Every morning someone snaps a great sunrise photo on the east coast and later in that day, someone will snap a sunset photo on the west coast and both photographers will have captured a horizontal photograph because they didn’t turn the camera. But it’s a horizon isn’t it? Yes, we’ve grown accustomed to it from the moment we’re born and where the water meets the sky we mentally create a beautiful image easily captured by our digital cameras.
Even television and theatre screens bring movies to our minds in a horizontal format, but fortunately, architecture and nature itself brings us verticals, another format we’ve grown accustomed to viewing with our eyes. It’s like our minds are programmed to the horizontal and vertical format as standards.
Many photographers even mark a treasure map “X” on the horizontal plane they stand on and never move from their self-imposed, sacred, shooting spot. Well it’s time to break the mold, even the Earth turns in 360 variable degrees, and so should our digital cameras — turn the camera and explore the possibilities. Don’t be a stagnate photographer.
Over the decades whether on a photojournalism assignment or teaching a photography workshop, I’ve observed photographers capture photos and I’ve always seen, and still see, digital and film cameras held perfectly either vertically or horizontally — though mostly horizontal. And while that’s the natural way of doing things, photographers should also look for different angles as with a slight turn of the camera you’ll experience new perspectives as there is more to a rectangle than four sides.
Turn Your Digital Camera as A Variant
From a math perspective, a coordinate grid has two perpendicular lines known as axes. The horizontal axis is referred to as the x-axiswhile the vertical axis is called the y-axisand the point where the axes intersect is called the origin. The x-axis represents horizontal left and right while the y-axis represents up and down movements, and on a graph, if you imagined a line from where those axes stop opposite of where they intersect, chances are you’ll have a diagonal line.

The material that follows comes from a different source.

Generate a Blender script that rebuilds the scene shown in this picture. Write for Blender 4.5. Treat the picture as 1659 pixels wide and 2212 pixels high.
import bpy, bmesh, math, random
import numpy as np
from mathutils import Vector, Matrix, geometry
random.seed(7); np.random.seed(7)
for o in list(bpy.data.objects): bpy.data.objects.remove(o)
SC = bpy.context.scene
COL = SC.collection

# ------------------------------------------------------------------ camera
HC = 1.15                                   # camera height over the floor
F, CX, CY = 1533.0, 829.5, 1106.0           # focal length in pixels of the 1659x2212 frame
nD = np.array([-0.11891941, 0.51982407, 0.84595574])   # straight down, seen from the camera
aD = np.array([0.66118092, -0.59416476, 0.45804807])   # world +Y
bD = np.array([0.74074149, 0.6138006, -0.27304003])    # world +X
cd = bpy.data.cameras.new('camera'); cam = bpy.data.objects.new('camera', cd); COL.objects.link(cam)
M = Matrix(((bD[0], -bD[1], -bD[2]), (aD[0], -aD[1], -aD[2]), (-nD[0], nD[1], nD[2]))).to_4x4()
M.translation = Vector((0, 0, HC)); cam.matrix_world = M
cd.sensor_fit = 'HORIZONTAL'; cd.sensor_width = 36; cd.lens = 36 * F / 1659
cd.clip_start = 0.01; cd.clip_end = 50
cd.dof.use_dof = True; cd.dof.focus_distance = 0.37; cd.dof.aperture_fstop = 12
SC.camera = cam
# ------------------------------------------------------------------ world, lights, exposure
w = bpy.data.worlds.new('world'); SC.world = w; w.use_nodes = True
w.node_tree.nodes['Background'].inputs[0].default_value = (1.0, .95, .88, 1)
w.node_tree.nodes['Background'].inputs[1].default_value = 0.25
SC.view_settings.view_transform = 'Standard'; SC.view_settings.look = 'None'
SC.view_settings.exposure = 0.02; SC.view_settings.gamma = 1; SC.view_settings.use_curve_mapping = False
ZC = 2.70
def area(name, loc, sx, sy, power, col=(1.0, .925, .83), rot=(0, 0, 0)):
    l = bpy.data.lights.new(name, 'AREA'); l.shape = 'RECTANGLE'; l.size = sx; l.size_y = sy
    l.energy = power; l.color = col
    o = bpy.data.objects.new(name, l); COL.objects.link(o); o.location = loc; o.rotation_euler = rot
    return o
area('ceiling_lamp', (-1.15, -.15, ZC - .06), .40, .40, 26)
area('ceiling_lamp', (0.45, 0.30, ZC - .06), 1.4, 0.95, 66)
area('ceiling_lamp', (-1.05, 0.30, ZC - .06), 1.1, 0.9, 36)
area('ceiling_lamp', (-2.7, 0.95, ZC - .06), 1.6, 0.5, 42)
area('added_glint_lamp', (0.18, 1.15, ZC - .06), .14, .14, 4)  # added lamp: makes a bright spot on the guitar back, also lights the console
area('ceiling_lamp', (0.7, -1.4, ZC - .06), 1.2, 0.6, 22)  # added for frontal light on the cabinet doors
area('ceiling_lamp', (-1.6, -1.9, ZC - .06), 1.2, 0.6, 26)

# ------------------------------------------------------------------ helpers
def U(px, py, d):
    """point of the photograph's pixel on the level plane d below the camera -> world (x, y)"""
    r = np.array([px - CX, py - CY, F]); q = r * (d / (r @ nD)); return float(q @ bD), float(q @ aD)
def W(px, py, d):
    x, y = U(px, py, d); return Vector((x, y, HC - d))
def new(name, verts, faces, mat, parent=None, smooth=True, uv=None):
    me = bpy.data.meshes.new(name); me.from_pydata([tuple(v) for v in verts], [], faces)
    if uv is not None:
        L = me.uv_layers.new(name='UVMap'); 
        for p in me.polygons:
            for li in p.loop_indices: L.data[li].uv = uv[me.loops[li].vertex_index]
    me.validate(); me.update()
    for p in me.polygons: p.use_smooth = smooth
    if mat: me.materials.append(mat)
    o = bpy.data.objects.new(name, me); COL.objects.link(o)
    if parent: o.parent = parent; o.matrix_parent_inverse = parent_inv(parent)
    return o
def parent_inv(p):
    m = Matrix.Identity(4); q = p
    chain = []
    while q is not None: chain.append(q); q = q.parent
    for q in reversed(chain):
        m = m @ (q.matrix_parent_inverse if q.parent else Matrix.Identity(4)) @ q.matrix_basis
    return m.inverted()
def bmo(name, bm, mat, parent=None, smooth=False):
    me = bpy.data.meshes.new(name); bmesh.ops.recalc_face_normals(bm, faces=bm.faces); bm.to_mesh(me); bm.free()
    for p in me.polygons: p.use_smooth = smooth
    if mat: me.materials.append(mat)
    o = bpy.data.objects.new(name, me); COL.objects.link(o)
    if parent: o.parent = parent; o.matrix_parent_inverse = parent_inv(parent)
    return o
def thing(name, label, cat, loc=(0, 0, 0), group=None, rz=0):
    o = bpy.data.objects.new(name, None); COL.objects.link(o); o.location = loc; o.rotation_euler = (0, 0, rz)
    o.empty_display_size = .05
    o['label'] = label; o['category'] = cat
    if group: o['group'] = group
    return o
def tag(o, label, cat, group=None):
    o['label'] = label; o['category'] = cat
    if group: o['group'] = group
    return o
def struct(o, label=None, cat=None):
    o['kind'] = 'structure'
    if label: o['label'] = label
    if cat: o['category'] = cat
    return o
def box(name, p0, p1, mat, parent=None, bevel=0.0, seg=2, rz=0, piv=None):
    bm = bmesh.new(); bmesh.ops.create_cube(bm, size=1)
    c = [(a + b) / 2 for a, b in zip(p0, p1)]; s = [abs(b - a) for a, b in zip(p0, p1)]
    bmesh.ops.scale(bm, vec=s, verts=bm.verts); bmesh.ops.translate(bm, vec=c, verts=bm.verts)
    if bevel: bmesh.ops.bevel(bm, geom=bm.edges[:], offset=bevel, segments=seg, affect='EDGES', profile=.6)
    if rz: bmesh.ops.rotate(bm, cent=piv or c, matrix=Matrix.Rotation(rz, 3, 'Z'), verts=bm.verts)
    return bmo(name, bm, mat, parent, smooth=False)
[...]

For even a rectangle, a true quadrilateral, has imaginary diagonals that start at opposite corners of its four right angles. While I’m not the best in math, much less geometry, if a photographer approaches a photography shoot with a geometric mindset, they might be surprised at the results, as often, photographs that break the standard mold with a variant are the most powerful.
Learn to turn the camera as there is no photographic rule to shoot perfect horizontal or vertical photos when it comes to photography. And if there was such a rule, as often stated by my professional photographers and teachers, learn the rules, then learn to break them effectively with a variant from the standard horizontal and vertical formats of photography. Basically, break your own self-imposed rule, or perhaps I should say break the mold we subconsciously have retained in our minds from birth.
But do it sparingly as we don’t walk around with our heads tilted at an angle, for if we did, people would think we’ve obviously lost our equilibrium. So, save the deviation of the standard horizontal and vertical formats for just a few shots, then stick to the norm, but don’t hesitate to tilt that digital camera, as variety might just add some spice in your photo.
Just don’t overdo it, learn to experiment on occasion, as we don’t normally see the world cocked or crooked, though as photographers, we can interpret the world as we see and share it with many. Learn to turn the camera on occasion and snap the shutter in between the axis of X and Y to come up with A. “A” as in amazing, alluring, anticipation, agony, arousing, astonishment, abnormal, astounding, around, aligned, aesthetic, above average, awe-struck, but most of all, the flavor of art in your photos.
In summary, don’t get stuck with expected results, deliver a deviation from the norm like the great painters did in their day. Diversify and your photos will stand out amongst the average. It’s up to you as a photographer to separate yourself from the pack as the sun sets from the same origin, the horizon. We’re used to it, it’s no phenomena, it’s reality and in photography sometimes our recreation of reality isn’t necessarily the norm especially if you turn the camera slightly.